Module machen Schule

Gymnasium Nord, Frankfurt a. M.

In Frankfurt steigen wie in anderen deutschen Großstädten die Einwohner- und damit die Schülerzahlen, sodass die Stadt in den nächsten Jahren zusätzliche Schulen fertigstellen muss. Um dem Zeitdruck zu begegnen, setzen die Verantwortlichen bei neuen Gebäuden zunehmend auf eine modulare Bauweise aus Holz. So auch beim Gymnasium Nord, das als Übergangslösung im Stadtteil Westhausen innerhalb weniger Monate aus Holz-Beton-Hybridmodulen errichtet wurde, bis ein endgültiger Standort für die Schule feststeht. Dabei geht die Qualität des Baus weit über ein Provisorium hinaus.

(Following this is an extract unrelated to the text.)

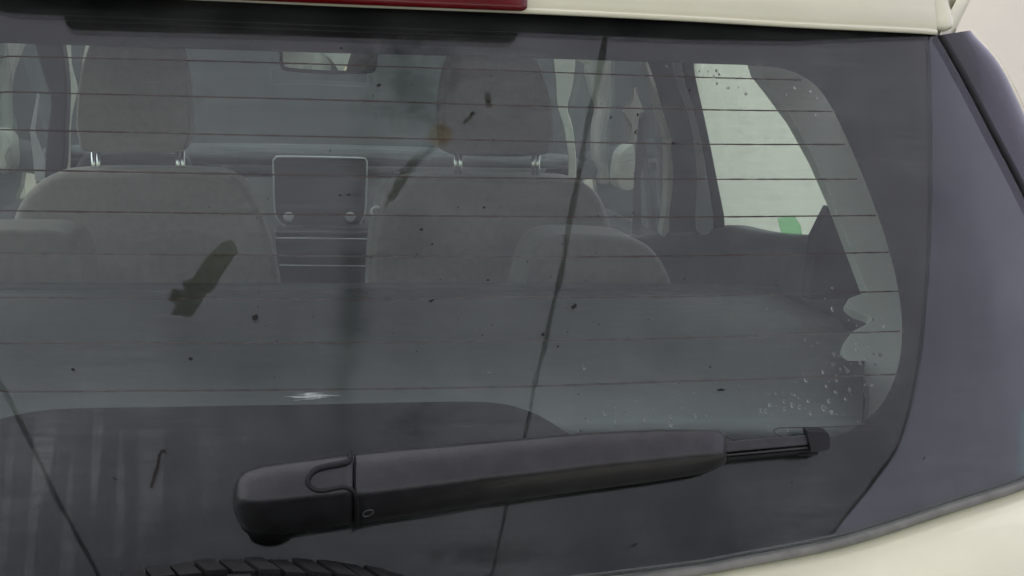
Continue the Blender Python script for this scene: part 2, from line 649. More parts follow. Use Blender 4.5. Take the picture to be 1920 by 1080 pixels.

Für einen Holzmodulbau haben wir uns entschieden, weil uns Holz als regenerativer Baustoff wichtig ist. Außerdem ist die Atmosphäre in Holzbauten sehr angenehm. Auf der Baustelle hat uns besonders gut gefallen, dass dort so viele holzaffine Menschen arbeiteten. Das war ein gutes Miteinander. Es ist unser erstes Projekt als Modulbau. Wir sind begeistert, wie hoch die Qualität der Module ist und sind erstaunt, wie wenig modular das Gebäude aussieht. Beim Gymnasium Nord konnten wir in einer kurzen Bauzeit eine hohe Architekturqualität umsetzen. Dabei sind wir mit der Modulbauweise flexibel – können den Bau bei Bedarf problemlos erweitern oder wieder verkleinern. Wir haben nun einige Anfragen zu weiteren Modulbauten.«⇥Jon Prengel, Architekt


Eine breite, von einem kleinen Birkenhain eingerahmte Treppe führt von der Schulbushaltestelle im Nordosten des Grundstücks zum Schulgelände auf einer kleinen Anhöhe. Oben angekommen, öffnet sich ein großer Eingangsplatz mit dem dreigeschossigen Schulhaus, das zurzeit aus dem mittleren Haupttrakt und dem Seitenflügel auf der linken Seite besteht. Der eigentliche Entwurf sieht allerdings ein achsensymmetrisches Gebäude mit zwei Seitentrakten vor, die dem Motiv von öffnenden Armen als Willkommensgeste folgen. Wann der rechte Flügel realisiert wird, steht noch nicht fest. Aber auch ohne den noch fehlenden Bauteil fühlt sich der Betrachter gleich von einer beruhigenden Struktur empfangen, denn die Klarheit der Kubatur wird durch die Gestaltung der Gebäudehülle unterstützt: Die Bekleidung aus vorvergrauten Weißtannenleisten gibt der Fassade zusammen mit den schmalen raumhohen Fenstern mit Laibungen und Profilen aus Aluminium einen ansprechenden Rhythmus.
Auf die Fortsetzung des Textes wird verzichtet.